4 – The Forest in Nivernais – Splitters at work
22 March 2018The fourth postcard of the series « The Forest in Nivernais » shows a group of splitters working in the forest as it used to be.
The fourth postcard of the series « The Forest in Nivernais » shows a group of splitters working in the forest as it used to be. The photograph was taken by Jules Monteignier, a Nivernais artist close to Achille Millien, who served as mayor of Dompierre-sur-Nièvre at the end of the 19th century.

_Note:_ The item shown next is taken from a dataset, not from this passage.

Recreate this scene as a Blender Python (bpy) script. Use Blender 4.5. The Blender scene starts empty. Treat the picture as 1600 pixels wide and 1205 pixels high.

In the foreground, a man splits wood in front of a workshop (workbench) made from pieces of wood directly collected at the cutting site. Several tools are arranged around him, including a wooden mass and a coulter. We also note the presence of bundles tied up next to the splitter, probably made up of stakes for the staking of the vines. The size of logs piled up waiting to be split also suggests that the splitters are busy splitting stakes for vine-growing or slats for covering buildings.
Achille Millien embellishes the postcard “Spring VIII – Splitters at work” of some verses on the splitting activity and the different uses of split wood: « Le bois sous le contre éclate. / Voici pour nos toits la latte, / Pour nos ceps les échalas / Et le merrain pour la Tonne / Dont le vin doux, à l’automne, / Rend la verve aux esprits las. » Millien confirms in this poem the use of the “latte” for the roofs of buildings in the Nivernais region. The lath here certainly designates the batten and not the shingle (“tavaillon” or “aissiaume”). The batten is intended to receive the covering material, the set of laths or battens being called lattice. Whether it was the batten or the shingle, these two pieces of wood were intended to the same craftsmen, namely the roofers for the realization and laying of a building roof.